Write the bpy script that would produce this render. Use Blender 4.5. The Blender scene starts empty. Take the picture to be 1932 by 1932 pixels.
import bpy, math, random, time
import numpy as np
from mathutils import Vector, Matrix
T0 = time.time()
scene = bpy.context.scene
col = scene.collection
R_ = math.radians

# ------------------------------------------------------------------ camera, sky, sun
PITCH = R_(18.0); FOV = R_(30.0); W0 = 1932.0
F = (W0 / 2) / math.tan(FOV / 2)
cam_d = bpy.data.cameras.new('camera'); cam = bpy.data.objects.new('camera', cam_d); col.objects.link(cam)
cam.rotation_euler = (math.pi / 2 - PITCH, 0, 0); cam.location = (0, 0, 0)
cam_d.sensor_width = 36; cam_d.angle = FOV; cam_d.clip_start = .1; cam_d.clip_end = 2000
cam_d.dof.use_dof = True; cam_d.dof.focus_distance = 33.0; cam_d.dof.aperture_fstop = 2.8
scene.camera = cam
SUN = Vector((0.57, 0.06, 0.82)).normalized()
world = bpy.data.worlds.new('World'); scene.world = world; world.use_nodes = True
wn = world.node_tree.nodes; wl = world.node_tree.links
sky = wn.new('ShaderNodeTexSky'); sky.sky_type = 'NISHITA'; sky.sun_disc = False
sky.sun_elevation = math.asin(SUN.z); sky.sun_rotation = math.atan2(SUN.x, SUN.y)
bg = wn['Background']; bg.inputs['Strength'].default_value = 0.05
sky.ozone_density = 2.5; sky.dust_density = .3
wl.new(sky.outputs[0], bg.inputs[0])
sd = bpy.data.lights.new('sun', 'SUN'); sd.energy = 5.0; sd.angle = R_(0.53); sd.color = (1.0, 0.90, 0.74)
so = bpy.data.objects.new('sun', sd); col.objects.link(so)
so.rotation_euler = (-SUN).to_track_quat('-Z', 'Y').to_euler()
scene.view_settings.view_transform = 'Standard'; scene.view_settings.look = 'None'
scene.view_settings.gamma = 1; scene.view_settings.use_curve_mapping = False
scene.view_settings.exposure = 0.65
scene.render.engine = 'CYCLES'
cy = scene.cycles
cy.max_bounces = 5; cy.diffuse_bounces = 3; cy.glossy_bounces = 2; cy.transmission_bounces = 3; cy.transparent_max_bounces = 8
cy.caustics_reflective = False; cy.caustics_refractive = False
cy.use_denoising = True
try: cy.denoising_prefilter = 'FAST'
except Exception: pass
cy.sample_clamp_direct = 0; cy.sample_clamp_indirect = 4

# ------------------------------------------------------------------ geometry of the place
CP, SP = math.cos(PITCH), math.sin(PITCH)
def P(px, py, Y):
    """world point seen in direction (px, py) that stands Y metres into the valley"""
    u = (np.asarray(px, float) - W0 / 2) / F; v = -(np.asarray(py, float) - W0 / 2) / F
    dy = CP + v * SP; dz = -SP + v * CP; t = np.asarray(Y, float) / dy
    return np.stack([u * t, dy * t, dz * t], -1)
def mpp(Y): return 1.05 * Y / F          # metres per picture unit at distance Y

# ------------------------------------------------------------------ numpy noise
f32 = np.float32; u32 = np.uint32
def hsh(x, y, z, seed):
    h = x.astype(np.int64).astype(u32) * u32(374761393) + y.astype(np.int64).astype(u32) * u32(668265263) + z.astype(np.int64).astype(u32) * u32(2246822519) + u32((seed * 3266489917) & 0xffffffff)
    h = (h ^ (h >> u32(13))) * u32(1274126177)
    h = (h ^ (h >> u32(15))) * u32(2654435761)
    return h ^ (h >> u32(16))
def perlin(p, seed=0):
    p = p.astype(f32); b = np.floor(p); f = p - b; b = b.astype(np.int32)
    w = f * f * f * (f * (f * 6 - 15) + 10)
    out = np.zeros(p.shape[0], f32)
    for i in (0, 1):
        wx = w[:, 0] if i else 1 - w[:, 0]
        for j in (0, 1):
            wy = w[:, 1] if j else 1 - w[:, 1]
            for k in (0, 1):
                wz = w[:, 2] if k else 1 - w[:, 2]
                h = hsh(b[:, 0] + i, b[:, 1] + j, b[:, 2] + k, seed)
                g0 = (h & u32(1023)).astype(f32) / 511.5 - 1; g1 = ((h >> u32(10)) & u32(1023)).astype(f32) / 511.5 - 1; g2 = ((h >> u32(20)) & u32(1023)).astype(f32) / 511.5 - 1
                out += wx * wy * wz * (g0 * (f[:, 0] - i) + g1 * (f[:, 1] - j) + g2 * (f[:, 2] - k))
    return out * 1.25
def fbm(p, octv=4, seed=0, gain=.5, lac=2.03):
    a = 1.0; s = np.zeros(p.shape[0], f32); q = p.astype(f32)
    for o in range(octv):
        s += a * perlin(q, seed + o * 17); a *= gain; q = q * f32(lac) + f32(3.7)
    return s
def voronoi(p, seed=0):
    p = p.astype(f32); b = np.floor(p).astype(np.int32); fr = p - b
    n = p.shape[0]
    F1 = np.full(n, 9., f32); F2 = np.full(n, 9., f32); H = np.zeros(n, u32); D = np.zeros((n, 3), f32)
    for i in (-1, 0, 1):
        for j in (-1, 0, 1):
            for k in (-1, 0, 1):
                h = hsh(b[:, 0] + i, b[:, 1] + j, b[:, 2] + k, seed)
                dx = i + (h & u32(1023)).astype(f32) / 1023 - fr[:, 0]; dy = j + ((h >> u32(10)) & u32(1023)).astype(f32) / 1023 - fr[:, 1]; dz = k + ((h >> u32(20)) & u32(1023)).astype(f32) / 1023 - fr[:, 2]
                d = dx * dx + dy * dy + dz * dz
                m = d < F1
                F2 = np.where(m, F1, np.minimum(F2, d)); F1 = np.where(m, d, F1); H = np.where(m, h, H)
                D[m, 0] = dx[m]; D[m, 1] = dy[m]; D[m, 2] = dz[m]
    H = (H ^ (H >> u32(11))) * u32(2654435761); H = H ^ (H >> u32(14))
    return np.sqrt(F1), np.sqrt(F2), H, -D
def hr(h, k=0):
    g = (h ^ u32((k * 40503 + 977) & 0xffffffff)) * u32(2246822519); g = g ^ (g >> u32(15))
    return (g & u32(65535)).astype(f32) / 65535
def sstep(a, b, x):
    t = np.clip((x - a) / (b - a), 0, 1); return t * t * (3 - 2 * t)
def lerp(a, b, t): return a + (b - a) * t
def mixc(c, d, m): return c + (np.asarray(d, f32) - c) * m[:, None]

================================

• **WHAT YOU HAVE TO DO**:
Each line of the material must be restated exactly.

• **WORKED ANSWER**:
Write the bpy script that would produce this render. Use Blender 4.5. The Blender scene starts empty. Take the picture to be 1932 by 1932 pixels.
import bpy, math, random, time
import numpy as np
from mathutils import Vector, Matrix
T0 = time.time()
scene = bpy.context.scene
col = scene.collection
R_ = math.radians

# ------------------------------------------------------------------ camera, sky, sun
PITCH = R_(18.0); FOV = R_(30.0); W0 = 1932.0
F = (W0 / 2) / math.tan(FOV / 2)
cam_d = bpy.data.cameras.new('camera'); cam = bpy.data.objects.new('camera', cam_d); col.objects.link(cam)
cam.rotation_euler = (math.pi / 2 - PITCH, 0, 0); cam.location = (0, 0, 0)
cam_d.sensor_width = 36; cam_d.angle = FOV; cam_d.clip_start = .1; cam_d.clip_end = 2000
cam_d.dof.use_dof = True; cam_d.dof.focus_distance = 33.0; cam_d.dof.aperture_fstop = 2.8
scene.camera = cam
SUN = Vector((0.57, 0.06, 0.82)).normalized()
world = bpy.data.worlds.new('World'); scene.world = world; world.use_nodes = True
wn = world.node_tree.nodes; wl = world.node_tree.links
sky = wn.new('ShaderNodeTexSky'); sky.sky_type = 'NISHITA'; sky.sun_disc = False
sky.sun_elevation = math.asin(SUN.z); sky.sun_rotation = math.atan2(SUN.x, SUN.y)
bg = wn['Background']; bg.inputs['Strength'].default_value = 0.05
sky.ozone_density = 2.5; sky.dust_density = .3
wl.new(sky.outputs[0], bg.inputs[0])
sd = bpy.data.lights.new('sun', 'SUN'); sd.energy = 5.0; sd.angle = R_(0.53); sd.color = (1.0, 0.90, 0.74)
so = bpy.data.objects.new('sun', sd); col.objects.link(so)
so.rotation_euler = (-SUN).to_track_quat('-Z', 'Y').to_euler()
scene.view_settings.view_transform = 'Standard'; scene.view_settings.look = 'None'
scene.view_settings.gamma = 1; scene.view_settings.use_curve_mapping = False
scene.view_settings.exposure = 0.65
scene.render.engine = 'CYCLES'
cy = scene.cycles
cy.max_bounces = 5; cy.diffuse_bounces = 3; cy.glossy_bounces = 2; cy.transmission_bounces = 3; cy.transparent_max_bounces = 8
cy.caustics_reflective = False; cy.caustics_refractive = False
cy.use_denoising = True
try: cy.denoising_prefilter = 'FAST'
except Exception: pass
cy.sample_clamp_direct = 0; cy.sample_clamp_indirect = 4

# ------------------------------------------------------------------ geometry of the place
CP, SP = math.cos(PITCH), math.sin(PITCH)
def P(px, py, Y):
    """world point seen in direction (px, py) that stands Y metres into the valley"""
    u = (np.asarray(px, float) - W0 / 2) / F; v = -(np.asarray(py, float) - W0 / 2) / F
    dy = CP + v * SP; dz = -SP + v * CP; t = np.asarray(Y, float) / dy
    return np.stack([u * t, dy * t, dz * t], -1)
def mpp(Y): return 1.05 * Y / F          # metres per picture unit at distance Y

# ------------------------------------------------------------------ numpy noise
f32 = np.float32; u32 = np.uint32
def hsh(x, y, z, seed):
    h = x.astype(np.int64).astype(u32) * u32(374761393) + y.astype(np.int64).astype(u32) * u32(668265263) + z.astype(np.int64).astype(u32) * u32(2246822519) + u32((seed * 3266489917) & 0xffffffff)
    h = (h ^ (h >> u32(13))) * u32(1274126177)
    h = (h ^ (h >> u32(15))) * u32(2654435761)
    return h ^ (h >> u32(16))
def perlin(p, seed=0):
    p = p.astype(f32); b = np.floor(p); f = p - b; b = b.astype(np.int32)
    w = f * f * f * (f * (f * 6 - 15) + 10)
    out = np.zeros(p.shape[0], f32)
    for i in (0, 1):
        wx = w[:, 0] if i else 1 - w[:, 0]
        for j in (0, 1):
            wy = w[:, 1] if j else 1 - w[:, 1]
            for k in (0, 1):
                wz = w[:, 2] if k else 1 - w[:, 2]
                h = hsh(b[:, 0] + i, b[:, 1] + j, b[:, 2] + k, seed)
                g0 = (h & u32(1023)).astype(f32) / 511.5 - 1; g1 = ((h >> u32(10)) & u32(1023)).astype(f32) / 511.5 - 1; g2 = ((h >> u32(20)) & u32(1023)).astype(f32) / 511.5 - 1
                out += wx * wy * wz * (g0 * (f[:, 0] - i) + g1 * (f[:, 1] - j) + g2 * (f[:, 2] - k))
    return out * 1.25
def fbm(p, octv=4, seed=0, gain=.5, lac=2.03):
    a = 1.0; s = np.zeros(p.shape[0], f32); q = p.astype(f32)
    for o in range(octv):
        s += a * perlin(q, seed + o * 17); a *= gain; q = q * f32(lac) + f32(3.7)
    return s
def voronoi(p, seed=0):
    p = p.astype(f32); b = np.floor(p).astype(np.int32); fr = p - b
    n = p.shape[0]
    F1 = np.full(n, 9., f32); F2 = np.full(n, 9., f32); H = np.zeros(n, u32); D = np.zeros((n, 3), f32)
    for i in (-1, 0, 1):
        for j in (-1, 0, 1):
            for k in (-1, 0, 1):
                h = hsh(b[:, 0] + i, b[:, 1] + j, b[:, 2] + k, seed)
                dx = i + (h & u32(1023)).astype(f32) / 1023 - fr[:, 0]; dy = j + ((h >> u32(10)) & u32(1023)).astype(f32) / 1023 - fr[:, 1]; dz = k + ((h >> u32(20)) & u32(1023)).astype(f32) / 1023 - fr[:, 2]
                d = dx * dx + dy * dy + dz * dz
                m = d < F1
                F2 = np.where(m, F1, np.minimum(F2, d)); F1 = np.where(m, d, F1); H = np.where(m, h, H)
                D[m, 0] = dx[m]; D[m, 1] = dy[m]; D[m, 2] = dz[m]
    H = (H ^ (H >> u32(11))) * u32(2654435761); H = H ^ (H >> u32(14))
    return np.sqrt(F1), np.sqrt(F2), H, -D
def hr(h, k=0):
    g = (h ^ u32((k * 40503 + 977) & 0xffffffff)) * u32(2246822519); g = g ^ (g >> u32(15))
    return (g & u32(65535)).astype(f32) / 65535
def sstep(a, b, x):
    t = np.clip((x - a) / (b - a), 0, 1); return t * t * (3 - 2 * t)
def lerp(a, b, t): return a + (b - a) * t
def mixc(c, d, m): return c + (np.asarray(d, f32) - c) * m[:, None]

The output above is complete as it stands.